The “decision to withdraw our troops has been made. We will do that. We will withdraw our forces, our uniformed forces, from Syria and continue America’s crushing campaign,” Pompeo told reporters at a joint press conference with his Egyptian counterpart Sameh Shukry.

He also met earlier with Egyptian President Abdel Fattah al-Sisi, after arriving in Cairo late Wednesday on his longest trip since taking office last year which has already taken him to Jordan, Baghdad and the Iraqi Kurdish regional capital Arbil.

This handout picture released by the Turkish Presidential press service shows Turkey's President Recep Tayyip Erdogan (right) and Iran's President Hassan Rowhani (left) attending Turkey-Iran Business Forum at the Cankaya Palace in Ankara, last month. Photo: AFP

In his address entitled “A Force for Good: America Reinvigorated in the Middle East” at the American University in Cairo, Pompeo also took aim at former president Barack Obama without naming him.

Trump’s predecessor had “grossly underestimated the tenacity and viciousness of radical Islamism”, Pompeo said.

Turkish president furious as US envoy seeks safety for Syrian Kurd militia

And parroting Obama’s words in his landmark 2009 speech in Cairo, Pompeo vowed that now was really “a new beginning” in ties between the US and the Middle East.

Pompeo’s tour is aimed at urging regional allies to continue to confront the “significant threats” posed by Iran and jihadists.

US Secretary of State Mike Pompeo, right, and his wife Susan disembark from their aircraft as they arrive in Arbil, Iraq, on Wednesday. Photo: AP

Even though Islamic State group jihadists have been largely eradicated from Iraq, after capturing a vast swathe of territory in 2014, some still control a few pockets in war-torn Syria.

Pompeo will also visit Gulf countries including Bahrain, the United Arab Emirates, Qatar, Kuwait, Oman and Saudi Arabia.

As he arrived in Egypt, the State Department described the country as a “steadfast partner in the anti-terror fight, and a courageous voice in denouncing the radical Islamist ideology that fuels it”.

By most accounts, Trump’s Middle East policy has made a messy Middle East even messier
Aaron David Miller, analyst at the Wilson Centre

But there are rising concerns that US policy is getting bogged down. A long-promised Trump plan for a peace deal between Israelis and Palestinians has so far failed to materialise.

And many of the Trump administration’s decisions have stoked confusion and angered many regional allies.

“By most accounts, Trump’s Middle East policy has made a messy Middle East even messier,” Aaron David Miller, a former US diplomat and now an analyst at the Wilson Centre, said on Twitter.

“A risk-averse president who makes new policy by tweet or phone call surrounded by risk-ready advisers who run clean-up, don’t respect deliberation and have objectives that aren’t clear or attainable equals US policy (or lack of it) in Syria.”

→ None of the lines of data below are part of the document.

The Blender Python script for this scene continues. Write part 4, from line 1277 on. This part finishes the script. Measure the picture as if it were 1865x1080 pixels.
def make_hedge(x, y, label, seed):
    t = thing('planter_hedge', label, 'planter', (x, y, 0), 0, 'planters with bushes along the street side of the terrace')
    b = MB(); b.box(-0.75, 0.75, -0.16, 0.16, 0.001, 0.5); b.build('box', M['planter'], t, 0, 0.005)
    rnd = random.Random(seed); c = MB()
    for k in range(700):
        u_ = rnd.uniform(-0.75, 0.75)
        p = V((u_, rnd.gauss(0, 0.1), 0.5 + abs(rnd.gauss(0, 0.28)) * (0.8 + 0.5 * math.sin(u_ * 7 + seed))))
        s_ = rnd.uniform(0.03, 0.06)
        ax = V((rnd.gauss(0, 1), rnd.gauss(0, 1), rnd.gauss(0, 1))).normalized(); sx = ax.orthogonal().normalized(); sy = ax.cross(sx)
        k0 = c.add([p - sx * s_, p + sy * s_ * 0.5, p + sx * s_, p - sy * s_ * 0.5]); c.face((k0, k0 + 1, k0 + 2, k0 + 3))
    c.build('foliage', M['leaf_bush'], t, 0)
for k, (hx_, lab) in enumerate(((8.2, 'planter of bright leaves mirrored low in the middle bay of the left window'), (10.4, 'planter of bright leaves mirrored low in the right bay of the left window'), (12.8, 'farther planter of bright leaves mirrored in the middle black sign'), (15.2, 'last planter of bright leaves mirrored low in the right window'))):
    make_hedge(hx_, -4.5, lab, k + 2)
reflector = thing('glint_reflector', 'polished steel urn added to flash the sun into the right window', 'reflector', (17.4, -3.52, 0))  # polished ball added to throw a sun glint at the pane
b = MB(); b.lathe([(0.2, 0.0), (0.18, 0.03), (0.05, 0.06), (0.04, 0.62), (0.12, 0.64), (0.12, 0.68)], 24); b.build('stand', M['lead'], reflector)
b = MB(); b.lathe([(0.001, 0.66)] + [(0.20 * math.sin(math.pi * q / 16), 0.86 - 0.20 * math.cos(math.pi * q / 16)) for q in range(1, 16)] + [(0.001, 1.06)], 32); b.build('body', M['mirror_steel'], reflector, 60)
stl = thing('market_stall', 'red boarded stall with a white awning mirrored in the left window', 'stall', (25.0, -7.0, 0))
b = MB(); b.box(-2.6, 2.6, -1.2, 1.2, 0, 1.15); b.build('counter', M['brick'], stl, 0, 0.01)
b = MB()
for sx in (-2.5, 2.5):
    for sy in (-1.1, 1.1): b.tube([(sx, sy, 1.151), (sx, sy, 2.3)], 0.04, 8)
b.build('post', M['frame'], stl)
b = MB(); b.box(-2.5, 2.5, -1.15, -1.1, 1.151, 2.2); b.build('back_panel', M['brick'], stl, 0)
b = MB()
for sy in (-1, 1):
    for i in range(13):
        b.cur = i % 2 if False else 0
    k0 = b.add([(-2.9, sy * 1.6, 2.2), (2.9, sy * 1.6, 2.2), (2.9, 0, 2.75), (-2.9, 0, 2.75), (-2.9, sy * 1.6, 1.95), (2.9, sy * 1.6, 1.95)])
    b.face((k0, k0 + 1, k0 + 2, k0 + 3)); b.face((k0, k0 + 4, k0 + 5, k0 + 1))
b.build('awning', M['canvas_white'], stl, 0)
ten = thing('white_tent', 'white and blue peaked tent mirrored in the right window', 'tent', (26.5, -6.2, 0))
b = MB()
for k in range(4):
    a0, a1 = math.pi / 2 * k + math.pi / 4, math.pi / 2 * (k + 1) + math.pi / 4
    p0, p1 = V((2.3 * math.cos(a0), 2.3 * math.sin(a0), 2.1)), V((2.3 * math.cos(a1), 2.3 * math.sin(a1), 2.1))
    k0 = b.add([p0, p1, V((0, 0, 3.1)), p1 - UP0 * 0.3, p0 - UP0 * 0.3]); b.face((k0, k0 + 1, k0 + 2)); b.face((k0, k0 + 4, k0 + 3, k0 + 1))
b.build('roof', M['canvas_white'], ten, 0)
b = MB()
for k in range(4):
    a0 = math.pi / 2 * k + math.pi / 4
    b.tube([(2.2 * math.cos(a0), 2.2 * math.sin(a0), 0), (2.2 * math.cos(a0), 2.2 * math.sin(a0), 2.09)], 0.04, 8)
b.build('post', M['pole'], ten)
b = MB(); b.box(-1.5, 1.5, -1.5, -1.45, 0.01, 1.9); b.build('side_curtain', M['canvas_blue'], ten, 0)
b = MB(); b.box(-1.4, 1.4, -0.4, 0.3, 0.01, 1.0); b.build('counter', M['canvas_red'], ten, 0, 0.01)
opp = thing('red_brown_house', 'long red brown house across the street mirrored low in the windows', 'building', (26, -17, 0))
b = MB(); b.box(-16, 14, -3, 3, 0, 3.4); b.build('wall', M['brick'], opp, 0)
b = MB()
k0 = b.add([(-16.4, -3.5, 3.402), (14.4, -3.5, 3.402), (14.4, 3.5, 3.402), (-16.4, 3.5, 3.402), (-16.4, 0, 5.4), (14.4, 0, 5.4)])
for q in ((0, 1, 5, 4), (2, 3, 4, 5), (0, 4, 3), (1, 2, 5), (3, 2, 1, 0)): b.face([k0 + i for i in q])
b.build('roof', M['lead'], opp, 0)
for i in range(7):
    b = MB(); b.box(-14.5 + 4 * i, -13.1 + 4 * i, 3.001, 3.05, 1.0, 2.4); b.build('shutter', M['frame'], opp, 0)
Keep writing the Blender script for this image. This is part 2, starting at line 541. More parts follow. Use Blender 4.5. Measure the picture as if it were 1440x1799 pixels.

Turkey and the United States are now at loggerheads over the future of Syrian Kurdish forces, considered by Ankara as “terrorists”, after the troop pull-out.

Trump softens Syria pull-out schedule but claims ‘hero’ status

Turkish officials had a tense meeting this week with Trump’s national security adviser John Bolton in Ankara aimed at coordinating the pull-out process after Bolton set conditions that appeared to postpone it indefinitely.

The terms included total defeat of IS – still active in some Syrian regions – and ensuring that Kurdish fighters who fought alongside the Americans against the jihadists will be protected.

On Thursday, Turkey renewed its threat to launch an offensive against Kurds.

“If the [pull-out] is put off with ridiculous excuses like Turks are massacring Kurds, which do not reflect the reality, we will implement this decision,” Turkish Foreign Minister Mevlut Cavusoglu told NTV television.